DIRECTIONS FOR THIS TASK
Quote every line from the top of the listing down to and including the line that contains "g = MB(); g.loft([(-.2, 0, .35), (.2, 0, .35)], .015, 6);".

DATA PROVIDED

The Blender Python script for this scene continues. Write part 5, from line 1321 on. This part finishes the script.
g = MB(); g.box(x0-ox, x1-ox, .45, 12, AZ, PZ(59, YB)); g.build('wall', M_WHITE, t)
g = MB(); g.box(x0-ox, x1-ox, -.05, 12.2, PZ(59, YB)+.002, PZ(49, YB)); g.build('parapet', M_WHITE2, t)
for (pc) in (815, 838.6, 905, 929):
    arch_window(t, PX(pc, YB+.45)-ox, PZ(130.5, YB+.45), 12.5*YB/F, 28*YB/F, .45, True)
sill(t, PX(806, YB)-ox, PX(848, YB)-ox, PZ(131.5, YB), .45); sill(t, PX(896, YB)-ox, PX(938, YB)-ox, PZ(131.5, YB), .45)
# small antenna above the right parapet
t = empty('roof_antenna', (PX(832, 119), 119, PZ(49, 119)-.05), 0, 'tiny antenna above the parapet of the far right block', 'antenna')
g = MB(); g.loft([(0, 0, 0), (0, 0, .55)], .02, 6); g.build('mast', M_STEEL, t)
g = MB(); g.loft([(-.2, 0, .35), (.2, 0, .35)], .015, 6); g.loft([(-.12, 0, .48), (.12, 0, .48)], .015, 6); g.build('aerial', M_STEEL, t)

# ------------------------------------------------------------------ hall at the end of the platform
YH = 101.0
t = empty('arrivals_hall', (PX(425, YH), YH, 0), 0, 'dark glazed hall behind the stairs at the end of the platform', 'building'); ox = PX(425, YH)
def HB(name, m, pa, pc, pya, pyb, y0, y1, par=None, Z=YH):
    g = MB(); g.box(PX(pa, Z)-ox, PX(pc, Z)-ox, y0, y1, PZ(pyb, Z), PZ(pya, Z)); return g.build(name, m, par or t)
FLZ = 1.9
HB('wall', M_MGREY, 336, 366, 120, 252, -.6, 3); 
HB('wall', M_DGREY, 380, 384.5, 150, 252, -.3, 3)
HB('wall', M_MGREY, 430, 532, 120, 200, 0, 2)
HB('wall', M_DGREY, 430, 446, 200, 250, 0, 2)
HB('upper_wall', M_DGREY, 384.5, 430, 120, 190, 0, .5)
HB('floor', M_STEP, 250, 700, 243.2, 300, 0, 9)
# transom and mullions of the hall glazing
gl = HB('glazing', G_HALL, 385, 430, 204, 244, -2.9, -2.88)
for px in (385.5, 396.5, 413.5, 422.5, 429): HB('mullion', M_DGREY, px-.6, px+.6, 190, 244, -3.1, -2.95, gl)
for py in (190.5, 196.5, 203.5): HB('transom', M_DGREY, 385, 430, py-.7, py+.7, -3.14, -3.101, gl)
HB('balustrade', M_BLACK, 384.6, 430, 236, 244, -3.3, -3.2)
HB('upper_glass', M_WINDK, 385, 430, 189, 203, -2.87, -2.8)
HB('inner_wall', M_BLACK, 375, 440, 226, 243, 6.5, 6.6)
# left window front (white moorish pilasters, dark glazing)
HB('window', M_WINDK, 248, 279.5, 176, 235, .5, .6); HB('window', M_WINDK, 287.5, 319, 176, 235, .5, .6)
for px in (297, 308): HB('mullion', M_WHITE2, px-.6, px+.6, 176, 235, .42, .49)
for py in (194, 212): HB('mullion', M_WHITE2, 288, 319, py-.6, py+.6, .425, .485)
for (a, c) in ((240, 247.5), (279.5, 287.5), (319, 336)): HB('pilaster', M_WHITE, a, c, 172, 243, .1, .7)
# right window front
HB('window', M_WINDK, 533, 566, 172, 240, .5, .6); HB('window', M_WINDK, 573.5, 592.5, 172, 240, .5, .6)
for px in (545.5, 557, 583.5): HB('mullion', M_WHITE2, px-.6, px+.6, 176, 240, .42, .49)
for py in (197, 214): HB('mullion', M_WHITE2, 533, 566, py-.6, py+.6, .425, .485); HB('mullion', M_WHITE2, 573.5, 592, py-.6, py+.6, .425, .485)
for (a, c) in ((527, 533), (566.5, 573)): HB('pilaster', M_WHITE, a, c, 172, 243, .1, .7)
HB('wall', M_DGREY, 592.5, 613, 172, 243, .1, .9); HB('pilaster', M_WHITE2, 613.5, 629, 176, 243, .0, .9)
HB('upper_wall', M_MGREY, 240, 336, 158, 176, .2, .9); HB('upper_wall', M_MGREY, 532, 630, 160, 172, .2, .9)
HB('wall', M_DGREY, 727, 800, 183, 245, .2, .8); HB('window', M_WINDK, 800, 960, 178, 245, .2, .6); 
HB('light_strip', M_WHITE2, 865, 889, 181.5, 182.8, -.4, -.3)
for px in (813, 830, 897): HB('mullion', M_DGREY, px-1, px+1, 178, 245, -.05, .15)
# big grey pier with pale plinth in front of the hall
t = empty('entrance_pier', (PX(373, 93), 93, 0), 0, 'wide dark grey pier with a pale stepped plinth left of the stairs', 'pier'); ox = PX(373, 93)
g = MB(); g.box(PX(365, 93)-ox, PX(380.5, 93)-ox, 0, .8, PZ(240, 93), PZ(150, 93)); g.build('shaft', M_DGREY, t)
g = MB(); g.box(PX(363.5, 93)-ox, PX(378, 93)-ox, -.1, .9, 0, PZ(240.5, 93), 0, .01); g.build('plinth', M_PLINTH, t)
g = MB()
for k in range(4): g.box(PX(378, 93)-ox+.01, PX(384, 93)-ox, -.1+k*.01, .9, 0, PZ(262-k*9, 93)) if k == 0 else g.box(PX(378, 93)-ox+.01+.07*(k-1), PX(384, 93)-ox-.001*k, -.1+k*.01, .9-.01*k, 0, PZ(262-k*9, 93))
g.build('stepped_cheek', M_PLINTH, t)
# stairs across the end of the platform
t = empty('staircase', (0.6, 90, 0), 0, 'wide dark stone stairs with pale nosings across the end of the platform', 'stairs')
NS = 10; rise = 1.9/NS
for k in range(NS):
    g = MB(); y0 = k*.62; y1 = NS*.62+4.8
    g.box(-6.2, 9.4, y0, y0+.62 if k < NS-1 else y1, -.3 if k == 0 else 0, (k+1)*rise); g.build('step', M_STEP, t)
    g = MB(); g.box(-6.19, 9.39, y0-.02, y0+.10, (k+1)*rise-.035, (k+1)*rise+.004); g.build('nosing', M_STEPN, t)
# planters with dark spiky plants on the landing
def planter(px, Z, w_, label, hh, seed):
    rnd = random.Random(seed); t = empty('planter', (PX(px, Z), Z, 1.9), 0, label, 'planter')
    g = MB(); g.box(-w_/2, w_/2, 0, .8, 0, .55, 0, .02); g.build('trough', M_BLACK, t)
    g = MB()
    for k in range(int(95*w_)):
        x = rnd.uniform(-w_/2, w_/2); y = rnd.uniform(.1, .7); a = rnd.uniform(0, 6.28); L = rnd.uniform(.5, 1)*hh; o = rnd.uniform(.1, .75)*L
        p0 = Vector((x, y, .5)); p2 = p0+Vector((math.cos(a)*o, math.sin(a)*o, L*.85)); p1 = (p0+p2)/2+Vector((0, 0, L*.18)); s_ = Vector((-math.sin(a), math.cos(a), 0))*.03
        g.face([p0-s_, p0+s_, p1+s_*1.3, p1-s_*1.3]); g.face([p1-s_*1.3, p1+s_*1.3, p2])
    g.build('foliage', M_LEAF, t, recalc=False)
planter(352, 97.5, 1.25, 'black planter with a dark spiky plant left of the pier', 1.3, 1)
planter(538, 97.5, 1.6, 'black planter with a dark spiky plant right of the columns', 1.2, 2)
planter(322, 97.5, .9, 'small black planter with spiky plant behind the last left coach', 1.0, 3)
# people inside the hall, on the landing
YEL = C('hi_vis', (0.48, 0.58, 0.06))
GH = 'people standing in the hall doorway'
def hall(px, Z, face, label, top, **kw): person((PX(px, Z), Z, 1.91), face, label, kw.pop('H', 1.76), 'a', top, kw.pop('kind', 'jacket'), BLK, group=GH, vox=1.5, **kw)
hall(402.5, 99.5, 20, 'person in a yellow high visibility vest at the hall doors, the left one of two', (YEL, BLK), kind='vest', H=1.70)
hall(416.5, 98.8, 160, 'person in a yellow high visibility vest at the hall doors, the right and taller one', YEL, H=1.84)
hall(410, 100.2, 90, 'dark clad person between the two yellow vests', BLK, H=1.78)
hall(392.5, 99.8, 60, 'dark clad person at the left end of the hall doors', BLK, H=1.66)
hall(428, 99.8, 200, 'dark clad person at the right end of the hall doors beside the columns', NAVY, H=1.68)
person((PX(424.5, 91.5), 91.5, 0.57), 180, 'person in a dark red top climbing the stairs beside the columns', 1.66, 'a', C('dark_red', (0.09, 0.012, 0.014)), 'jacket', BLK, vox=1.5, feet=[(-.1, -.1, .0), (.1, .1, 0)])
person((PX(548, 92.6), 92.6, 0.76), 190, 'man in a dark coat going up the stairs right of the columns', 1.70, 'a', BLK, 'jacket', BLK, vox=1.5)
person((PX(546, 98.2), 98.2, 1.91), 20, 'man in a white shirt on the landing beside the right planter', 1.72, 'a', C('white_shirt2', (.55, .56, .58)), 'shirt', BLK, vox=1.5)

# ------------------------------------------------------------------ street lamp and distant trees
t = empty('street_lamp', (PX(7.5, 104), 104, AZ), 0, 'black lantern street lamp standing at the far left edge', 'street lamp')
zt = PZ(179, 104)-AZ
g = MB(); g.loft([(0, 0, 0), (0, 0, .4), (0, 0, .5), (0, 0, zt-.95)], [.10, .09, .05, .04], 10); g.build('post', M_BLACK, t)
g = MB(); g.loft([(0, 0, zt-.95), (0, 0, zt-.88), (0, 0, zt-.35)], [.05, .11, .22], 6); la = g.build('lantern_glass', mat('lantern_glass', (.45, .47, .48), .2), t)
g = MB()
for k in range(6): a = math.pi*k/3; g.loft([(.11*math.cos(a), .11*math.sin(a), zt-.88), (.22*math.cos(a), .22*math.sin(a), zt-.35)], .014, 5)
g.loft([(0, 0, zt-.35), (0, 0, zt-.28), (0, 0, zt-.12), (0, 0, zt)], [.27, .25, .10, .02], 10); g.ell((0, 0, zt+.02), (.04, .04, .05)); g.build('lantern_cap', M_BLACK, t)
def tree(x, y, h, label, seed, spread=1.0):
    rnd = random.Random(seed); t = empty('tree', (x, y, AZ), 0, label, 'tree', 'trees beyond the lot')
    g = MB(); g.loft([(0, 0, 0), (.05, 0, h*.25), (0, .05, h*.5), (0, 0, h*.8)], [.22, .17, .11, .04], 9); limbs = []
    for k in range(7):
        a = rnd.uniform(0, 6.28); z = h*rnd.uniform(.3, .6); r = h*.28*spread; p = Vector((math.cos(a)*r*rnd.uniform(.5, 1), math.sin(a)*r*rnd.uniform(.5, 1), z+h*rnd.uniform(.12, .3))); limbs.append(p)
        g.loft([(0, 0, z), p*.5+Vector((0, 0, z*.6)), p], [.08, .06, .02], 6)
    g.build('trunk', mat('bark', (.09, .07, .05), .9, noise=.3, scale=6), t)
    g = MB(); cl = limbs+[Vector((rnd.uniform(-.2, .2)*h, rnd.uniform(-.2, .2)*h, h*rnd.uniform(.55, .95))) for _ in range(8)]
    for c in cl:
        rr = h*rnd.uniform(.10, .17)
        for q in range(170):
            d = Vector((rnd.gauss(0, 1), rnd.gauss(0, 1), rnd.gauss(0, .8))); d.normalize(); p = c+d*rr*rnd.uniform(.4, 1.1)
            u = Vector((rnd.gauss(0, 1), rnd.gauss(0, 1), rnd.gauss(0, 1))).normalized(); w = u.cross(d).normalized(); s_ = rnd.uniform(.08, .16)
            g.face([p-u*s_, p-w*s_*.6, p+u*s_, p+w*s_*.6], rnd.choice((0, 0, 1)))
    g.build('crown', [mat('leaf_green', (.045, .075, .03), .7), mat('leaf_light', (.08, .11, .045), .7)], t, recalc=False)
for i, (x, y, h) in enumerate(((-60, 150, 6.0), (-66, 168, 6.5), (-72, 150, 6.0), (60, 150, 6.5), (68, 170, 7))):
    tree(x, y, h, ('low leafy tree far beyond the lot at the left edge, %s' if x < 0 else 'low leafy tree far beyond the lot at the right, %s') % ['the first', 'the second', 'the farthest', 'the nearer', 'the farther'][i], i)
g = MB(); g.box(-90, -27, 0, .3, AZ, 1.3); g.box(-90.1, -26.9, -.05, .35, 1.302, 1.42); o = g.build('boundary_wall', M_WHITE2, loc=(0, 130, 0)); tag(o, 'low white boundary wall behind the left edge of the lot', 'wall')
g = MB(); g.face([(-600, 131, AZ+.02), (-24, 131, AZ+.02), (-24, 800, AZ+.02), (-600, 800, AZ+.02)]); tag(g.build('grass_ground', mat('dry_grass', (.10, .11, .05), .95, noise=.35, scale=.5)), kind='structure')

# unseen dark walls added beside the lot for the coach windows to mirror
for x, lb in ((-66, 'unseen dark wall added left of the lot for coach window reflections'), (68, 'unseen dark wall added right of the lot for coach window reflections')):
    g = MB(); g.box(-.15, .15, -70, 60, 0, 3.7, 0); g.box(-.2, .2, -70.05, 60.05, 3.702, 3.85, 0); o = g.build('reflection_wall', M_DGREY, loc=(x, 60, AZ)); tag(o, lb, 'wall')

THE RESULT
The Blender Python script for this scene continues. Write part 5, from line 1321 on. This part finishes the script.
g = MB(); g.box(x0-ox, x1-ox, .45, 12, AZ, PZ(59, YB)); g.build('wall', M_WHITE, t)
g = MB(); g.box(x0-ox, x1-ox, -.05, 12.2, PZ(59, YB)+.002, PZ(49, YB)); g.build('parapet', M_WHITE2, t)
for (pc) in (815, 838.6, 905, 929):
    arch_window(t, PX(pc, YB+.45)-ox, PZ(130.5, YB+.45), 12.5*YB/F, 28*YB/F, .45, True)
sill(t, PX(806, YB)-ox, PX(848, YB)-ox, PZ(131.5, YB), .45); sill(t, PX(896, YB)-ox, PX(938, YB)-ox, PZ(131.5, YB), .45)
# small antenna above the right parapet
t = empty('roof_antenna', (PX(832, 119), 119, PZ(49, 119)-.05), 0, 'tiny antenna above the parapet of the far right block', 'antenna')
g = MB(); g.loft([(0, 0, 0), (0, 0, .55)], .02, 6); g.build('mast', M_STEEL, t)
g = MB(); g.loft([(-.2, 0, .35), (.2, 0, .35)], .015, 6); g.loft([(-.12, 0, .48), (.12, 0, .48)], .015, 6); g.build('aerial', M_STEEL, t)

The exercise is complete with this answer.